- _TASK DETAILS_
List every line in this data where the string "Blender" occurs.

- _EXTRACTED MATERIAL_
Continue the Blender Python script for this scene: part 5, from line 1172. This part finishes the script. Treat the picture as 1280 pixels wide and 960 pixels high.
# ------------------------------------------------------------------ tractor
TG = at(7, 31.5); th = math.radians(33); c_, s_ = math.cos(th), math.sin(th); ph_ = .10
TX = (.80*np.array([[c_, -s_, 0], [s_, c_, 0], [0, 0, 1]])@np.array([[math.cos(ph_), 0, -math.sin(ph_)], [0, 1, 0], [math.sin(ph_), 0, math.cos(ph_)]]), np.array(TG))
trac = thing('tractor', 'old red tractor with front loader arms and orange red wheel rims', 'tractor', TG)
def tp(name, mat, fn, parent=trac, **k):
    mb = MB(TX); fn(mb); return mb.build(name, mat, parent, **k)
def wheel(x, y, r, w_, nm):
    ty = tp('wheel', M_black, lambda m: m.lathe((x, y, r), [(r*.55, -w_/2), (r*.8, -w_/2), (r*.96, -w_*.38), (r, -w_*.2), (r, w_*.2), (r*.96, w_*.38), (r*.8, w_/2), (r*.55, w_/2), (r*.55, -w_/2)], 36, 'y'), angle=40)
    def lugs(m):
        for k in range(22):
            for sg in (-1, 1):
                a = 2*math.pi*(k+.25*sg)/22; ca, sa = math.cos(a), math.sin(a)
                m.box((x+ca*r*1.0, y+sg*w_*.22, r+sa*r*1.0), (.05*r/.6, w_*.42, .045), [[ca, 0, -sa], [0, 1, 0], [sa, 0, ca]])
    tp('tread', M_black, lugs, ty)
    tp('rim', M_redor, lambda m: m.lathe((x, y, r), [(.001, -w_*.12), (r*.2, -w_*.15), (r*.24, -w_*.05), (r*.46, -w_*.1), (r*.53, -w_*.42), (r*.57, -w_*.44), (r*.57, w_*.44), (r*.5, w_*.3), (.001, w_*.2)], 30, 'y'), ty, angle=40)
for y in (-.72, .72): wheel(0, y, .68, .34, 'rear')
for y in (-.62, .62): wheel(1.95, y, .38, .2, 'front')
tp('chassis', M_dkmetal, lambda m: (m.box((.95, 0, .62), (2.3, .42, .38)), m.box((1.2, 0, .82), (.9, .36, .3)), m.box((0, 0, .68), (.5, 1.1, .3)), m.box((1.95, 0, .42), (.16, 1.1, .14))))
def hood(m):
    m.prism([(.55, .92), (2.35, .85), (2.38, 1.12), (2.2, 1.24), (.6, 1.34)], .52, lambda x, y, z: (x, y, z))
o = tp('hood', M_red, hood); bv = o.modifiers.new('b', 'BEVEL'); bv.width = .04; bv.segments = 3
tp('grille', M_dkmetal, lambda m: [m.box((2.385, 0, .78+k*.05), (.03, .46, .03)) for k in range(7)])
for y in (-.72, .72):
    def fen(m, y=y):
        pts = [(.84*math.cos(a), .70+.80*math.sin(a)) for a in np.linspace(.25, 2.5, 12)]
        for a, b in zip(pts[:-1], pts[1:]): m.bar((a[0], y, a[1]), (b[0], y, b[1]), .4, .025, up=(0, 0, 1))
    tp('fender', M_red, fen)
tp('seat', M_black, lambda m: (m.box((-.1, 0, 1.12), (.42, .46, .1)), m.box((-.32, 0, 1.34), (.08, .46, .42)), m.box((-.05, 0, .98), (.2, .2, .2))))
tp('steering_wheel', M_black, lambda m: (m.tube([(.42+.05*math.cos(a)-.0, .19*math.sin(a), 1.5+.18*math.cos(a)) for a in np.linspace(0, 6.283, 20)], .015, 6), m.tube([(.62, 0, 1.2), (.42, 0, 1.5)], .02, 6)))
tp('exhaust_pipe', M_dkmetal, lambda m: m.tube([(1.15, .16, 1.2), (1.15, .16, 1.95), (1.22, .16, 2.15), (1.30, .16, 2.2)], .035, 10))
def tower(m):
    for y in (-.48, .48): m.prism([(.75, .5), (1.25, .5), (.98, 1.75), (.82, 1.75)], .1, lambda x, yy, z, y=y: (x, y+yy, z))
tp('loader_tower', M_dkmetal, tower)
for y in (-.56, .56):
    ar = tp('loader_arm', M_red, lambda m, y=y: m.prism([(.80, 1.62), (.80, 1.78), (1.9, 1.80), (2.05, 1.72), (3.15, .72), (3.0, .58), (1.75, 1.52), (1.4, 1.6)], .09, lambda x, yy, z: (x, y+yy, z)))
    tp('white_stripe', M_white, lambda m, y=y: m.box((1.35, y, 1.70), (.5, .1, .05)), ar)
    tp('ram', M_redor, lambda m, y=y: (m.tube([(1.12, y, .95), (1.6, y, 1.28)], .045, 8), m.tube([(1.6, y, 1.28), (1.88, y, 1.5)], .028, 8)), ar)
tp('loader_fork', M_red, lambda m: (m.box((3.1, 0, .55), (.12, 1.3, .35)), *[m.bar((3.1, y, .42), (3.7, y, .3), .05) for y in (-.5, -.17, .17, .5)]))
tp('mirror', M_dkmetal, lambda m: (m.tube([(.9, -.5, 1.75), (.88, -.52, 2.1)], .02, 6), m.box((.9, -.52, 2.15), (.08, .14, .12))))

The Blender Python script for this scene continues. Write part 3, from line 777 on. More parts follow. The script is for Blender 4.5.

- _WRITTEN ANSWER_
Continue the Blender Python script for this scene: part 5, from line 1172. This part finishes the script. Treat the picture as 1280 pixels wide and 960 pixels high.
The Blender Python script for this scene continues. Write part 3, from line 777 on. More parts follow. The script is for Blender 4.5.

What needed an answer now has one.